The Chromebook Pixel is NOT the typical chromebook. It is a reference platform used to showcase ChromeOS. Although CPU, base RAM/storage may be comparable between the two that's where the similarities end.
The Pixel is positioned as a premium Chromebook. Apple would never make a Core M based laptop that wasn't premium in design and engineering at least. However, that's where the "premium-ness" of it ends.
You are free to believe what you want to. It is clear to most that the target audience for the new Macbook is NOT the same audience as the Chromebook... not even the Pixel.
What does the average Chromebook user use their Chromebook to do? Internet, e-mail, basic word processing, and maybe listen to music. What are the only things that the new MacBook is equipped to do well? Internet, e-mail, basic word processing, and maybe listen to music.
Obviously, yes, your average Chromebook is $1000 cheaper. But are they targeting the same types of users for the same types of tasks? You betcha.
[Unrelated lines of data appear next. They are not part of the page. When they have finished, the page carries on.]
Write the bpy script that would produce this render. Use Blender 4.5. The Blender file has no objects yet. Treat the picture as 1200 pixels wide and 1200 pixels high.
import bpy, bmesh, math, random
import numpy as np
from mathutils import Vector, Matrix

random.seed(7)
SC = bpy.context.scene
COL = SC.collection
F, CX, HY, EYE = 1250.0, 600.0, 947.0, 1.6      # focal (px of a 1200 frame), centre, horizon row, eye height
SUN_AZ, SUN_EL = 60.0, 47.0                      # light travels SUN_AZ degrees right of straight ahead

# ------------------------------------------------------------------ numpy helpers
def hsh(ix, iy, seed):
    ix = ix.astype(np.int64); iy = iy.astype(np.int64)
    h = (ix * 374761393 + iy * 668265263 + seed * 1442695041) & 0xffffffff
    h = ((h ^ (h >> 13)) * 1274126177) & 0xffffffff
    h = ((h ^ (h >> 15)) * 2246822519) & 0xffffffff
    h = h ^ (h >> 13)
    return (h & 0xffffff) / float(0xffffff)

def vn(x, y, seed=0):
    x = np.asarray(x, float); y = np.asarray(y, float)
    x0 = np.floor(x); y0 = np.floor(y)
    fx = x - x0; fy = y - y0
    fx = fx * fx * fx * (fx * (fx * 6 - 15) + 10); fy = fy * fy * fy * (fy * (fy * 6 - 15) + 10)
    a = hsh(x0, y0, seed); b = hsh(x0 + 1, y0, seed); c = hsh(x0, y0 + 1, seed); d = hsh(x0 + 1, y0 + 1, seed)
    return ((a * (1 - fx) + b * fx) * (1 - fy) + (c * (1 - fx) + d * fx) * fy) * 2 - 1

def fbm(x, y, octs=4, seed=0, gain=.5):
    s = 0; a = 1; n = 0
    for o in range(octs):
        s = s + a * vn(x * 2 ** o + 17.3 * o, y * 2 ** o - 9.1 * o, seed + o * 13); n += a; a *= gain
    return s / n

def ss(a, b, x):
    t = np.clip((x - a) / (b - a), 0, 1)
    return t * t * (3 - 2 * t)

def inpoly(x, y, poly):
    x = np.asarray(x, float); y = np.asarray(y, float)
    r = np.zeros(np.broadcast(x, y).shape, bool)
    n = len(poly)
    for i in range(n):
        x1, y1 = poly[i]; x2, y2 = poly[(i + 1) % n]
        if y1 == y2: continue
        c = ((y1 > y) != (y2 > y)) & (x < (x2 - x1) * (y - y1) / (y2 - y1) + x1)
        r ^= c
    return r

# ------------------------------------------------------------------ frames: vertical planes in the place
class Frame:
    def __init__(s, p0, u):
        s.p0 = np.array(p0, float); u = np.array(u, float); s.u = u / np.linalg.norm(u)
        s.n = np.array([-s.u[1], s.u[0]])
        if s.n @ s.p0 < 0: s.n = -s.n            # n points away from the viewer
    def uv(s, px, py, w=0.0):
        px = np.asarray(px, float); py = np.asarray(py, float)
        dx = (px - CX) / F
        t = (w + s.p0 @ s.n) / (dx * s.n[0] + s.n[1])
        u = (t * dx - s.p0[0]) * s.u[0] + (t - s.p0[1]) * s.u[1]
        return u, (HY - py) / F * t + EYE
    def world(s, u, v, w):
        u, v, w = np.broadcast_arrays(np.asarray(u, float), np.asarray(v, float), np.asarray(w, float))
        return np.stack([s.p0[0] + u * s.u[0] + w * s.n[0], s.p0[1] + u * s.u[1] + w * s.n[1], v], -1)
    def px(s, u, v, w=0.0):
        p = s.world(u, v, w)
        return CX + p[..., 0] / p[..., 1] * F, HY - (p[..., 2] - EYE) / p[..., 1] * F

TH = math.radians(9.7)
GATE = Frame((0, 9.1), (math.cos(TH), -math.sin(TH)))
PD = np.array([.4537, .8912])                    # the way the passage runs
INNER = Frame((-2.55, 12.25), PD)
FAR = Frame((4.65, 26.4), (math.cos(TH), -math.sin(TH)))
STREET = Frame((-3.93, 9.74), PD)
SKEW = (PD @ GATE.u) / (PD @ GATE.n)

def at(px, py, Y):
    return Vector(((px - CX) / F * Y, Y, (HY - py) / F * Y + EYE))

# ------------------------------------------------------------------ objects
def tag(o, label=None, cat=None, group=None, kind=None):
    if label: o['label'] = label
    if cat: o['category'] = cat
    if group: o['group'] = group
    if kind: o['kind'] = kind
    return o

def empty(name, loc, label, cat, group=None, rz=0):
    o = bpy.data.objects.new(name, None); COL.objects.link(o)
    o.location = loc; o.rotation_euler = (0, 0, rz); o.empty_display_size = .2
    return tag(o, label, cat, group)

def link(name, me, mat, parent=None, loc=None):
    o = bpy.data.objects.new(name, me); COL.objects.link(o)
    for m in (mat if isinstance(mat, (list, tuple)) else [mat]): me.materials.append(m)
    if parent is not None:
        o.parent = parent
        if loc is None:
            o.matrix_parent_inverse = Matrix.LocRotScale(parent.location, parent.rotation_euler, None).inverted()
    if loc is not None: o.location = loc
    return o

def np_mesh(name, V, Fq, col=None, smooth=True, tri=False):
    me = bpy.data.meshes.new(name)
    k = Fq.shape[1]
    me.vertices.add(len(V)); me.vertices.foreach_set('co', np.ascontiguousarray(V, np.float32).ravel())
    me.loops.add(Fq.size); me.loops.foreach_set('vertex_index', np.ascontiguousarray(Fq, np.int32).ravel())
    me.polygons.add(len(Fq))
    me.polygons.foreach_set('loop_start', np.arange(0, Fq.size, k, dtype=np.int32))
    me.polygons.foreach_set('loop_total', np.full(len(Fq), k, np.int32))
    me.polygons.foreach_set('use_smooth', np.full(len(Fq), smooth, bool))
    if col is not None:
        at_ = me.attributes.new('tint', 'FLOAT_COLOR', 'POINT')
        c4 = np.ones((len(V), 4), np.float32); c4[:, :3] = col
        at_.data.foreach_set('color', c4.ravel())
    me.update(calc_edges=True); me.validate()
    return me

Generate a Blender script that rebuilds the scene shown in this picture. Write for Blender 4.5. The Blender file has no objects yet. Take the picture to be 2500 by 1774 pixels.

Apple bills this as a fully-functional Mac, but it's not. You get one port and no adapters out of the box. Apple at least provides a means to get Gigabit Ethernet on the retina MacBook Pros and MacBook Airs (as well as the option to bundle it with the purchase of the computer at the time of purchase); you do not get this luxury on this new MacBook. Similarly, you can swap out the storage device on the Airs and the retina Pros. It's proprietary and insanely expensive, but you have that option. You do not get this option with the new MacBook. Yes, you get 8GB of RAM, and that would be awesome if you had a capable processor to go along with it; you don't. Try doing anything even remotely more intensive on this machine than the functions I just listed; best of luck. Users of this machine are only going to do the same exact things on it that one would do on a Chromebook.
Consider the following logic:
- No one would buy both this machine and a Chromebook.
- Apple doesn't cater to those who are unwilling to spend more money than the competition.
- Therefore, this is the closest thing that they've ever introduced to a Chromebook killer and I think they assume that they will take those sales away, despite a price tag that is $1000 more.
You're welcomed to disagree with me, though I'm confident in the soundness of my logic here.
An portable internet appliance (even a premium one) is not the same as an ultralight full function premium notebook. And so it goes.
The correctness of your use of the phrase "full function premium notebook" is debatable. The price-tag is premium as is the level of precision and craftsmanship in design and engineering. But that's where the word "premium ends" and there's certainly not a "full function" about it; at least not with this incarnation. It's about where the MacBook Air was in January 2008 in those terms (and there was nothing premium about that machine save for its light weight and ultra portability relative to the rest of the Mac notebook line at the time).